稲見駅長の鉄道だよ人生は!!

稲見眞一

名古屋の鉄道136年史(昭和戦前編15)中川運河。

●大正15年(1926年) 3月25日「名古屋都市計画街路及運河網並公園配置図」(都市計画図書発行所)

大正15年に発行された名古屋市の都市計画図。名古屋市の地図を見慣れた人ですと赤色や緑色の線が、今の幹線道路だ!と思ってもらえるはず。

例えば、赤色の1番の道路は、現在の桜通。
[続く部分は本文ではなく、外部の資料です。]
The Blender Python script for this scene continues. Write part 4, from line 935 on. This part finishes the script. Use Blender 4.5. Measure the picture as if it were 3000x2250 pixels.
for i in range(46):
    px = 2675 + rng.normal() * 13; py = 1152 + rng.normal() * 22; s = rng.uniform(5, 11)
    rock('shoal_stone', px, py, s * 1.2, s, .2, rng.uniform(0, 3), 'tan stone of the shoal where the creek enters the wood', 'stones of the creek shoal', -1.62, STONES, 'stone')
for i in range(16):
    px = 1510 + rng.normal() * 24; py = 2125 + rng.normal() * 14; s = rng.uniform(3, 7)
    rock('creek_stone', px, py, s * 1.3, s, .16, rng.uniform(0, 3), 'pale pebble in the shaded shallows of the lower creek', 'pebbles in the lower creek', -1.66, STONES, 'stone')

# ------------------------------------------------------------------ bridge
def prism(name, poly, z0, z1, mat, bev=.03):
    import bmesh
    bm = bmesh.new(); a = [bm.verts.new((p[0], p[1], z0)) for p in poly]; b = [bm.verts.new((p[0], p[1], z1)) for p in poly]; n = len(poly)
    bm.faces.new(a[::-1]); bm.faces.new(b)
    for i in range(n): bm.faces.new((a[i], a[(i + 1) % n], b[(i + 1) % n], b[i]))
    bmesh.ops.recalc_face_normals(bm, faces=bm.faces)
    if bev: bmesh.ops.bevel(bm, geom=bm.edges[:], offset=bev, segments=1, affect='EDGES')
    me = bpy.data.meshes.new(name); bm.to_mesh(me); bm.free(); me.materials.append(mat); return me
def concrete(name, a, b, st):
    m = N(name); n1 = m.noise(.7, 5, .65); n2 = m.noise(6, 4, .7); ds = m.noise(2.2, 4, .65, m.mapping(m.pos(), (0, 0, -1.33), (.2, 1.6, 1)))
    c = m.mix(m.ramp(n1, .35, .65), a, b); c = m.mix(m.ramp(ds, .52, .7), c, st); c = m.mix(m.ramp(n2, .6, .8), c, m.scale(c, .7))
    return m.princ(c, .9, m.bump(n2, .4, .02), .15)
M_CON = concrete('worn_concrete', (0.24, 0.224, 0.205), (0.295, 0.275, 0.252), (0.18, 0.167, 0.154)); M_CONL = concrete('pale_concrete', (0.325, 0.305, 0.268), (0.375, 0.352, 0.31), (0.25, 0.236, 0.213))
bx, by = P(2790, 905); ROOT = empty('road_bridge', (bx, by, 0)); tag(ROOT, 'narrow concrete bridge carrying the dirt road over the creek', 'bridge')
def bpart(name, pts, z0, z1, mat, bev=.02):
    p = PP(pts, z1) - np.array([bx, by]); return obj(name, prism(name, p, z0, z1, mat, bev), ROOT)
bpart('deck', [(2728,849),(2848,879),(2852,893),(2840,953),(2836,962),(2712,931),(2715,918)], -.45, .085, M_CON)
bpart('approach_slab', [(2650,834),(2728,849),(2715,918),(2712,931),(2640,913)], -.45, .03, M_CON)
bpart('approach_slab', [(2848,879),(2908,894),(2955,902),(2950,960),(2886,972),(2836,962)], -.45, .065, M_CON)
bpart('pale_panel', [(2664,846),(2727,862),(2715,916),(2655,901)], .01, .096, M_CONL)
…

「広路幅員二十四間」と「一等大路第二類十八間」とありますから、それぞれ約44メートルと約33メートル。33メートルの幅員は、調べたところざっくり片側2車線の道路(歩道と中央分離帯含む)で、当時としては相当な幅であったと思われます。

また緑色の11番は、今の若宮大通(100メーター道路)の位置と一致します。

ところでこの計画図で、色は地味ながら大きな場所を取っている斜線があります。これは運河の計画がある場所。名古屋港から真っ直ぐ北上し、白い矢印の場所に向かっているのはその後着工~開通し、今もある「中川運河」。参考までに赤い矢印は当時の名古屋駅で、鉄道の要衝に向かって運河が建設されたことが分かります。

なおその左側(西側)にある「荒子川運河」は結局着工しないまま、計画は廃止されました。

名古屋市が発行した中川運河の航空写真。最初に地図を見たとき、その横幅は実物以上に誇張しているのではないかと思ったのですが、航空写真で見れば圧倒的な存在感で、決して大袈裟なものでは無かったと驚かされます。

(中川運河の歴史)

大正15年(1926年)工事着手

昭和 5年(1930年) 幹線及び北支線の供用開始

昭和 7年(1932年)松重閘門完成、東支線供用開始(全線開通)

※名古屋市のウェブサイトを参照

中川運河建設の目的は、名古屋港と名古屋の都心を結ぶ水運の軸。

運河には大型の船は入ることが出来ません。そこでこのような小型の艀(はしけ)に貨物を積み替え、運河を通行していました。

●絵はがき提供…高橋敬子氏

2枚目の画像(地図)の緑色の23番の場所はその後、名古屋駅の貨物を扱う名古屋駅貨物取扱所、この絵はがきでは「名古屋貨物駅」となった場所。

後に名古屋駅から独立した貨物専用の駅である「笹島駅」となり、そして笹島駅廃止後は、「ささしまライブ」として中京テレビや愛知大学を始め、様々な施設がある場所です。

ところでこの絵はがきの注目点は構内図の一番下に「中川運河」があること。

ここまで来ると何となく分かってもらえるかと思いますが、中川運河がほぼ完成したのは昭和5年。「名古屋貨物駅」が供用を開始したのが昭和4年で、翌昭和5年に赤線の枠内の水陸連絡設備が稼働を始めます。つまり「名古屋貨物駅」と「中川運河」は一体で建設されており、水陸の貨物の中継地として、名古屋の経済、産業を支えたのです。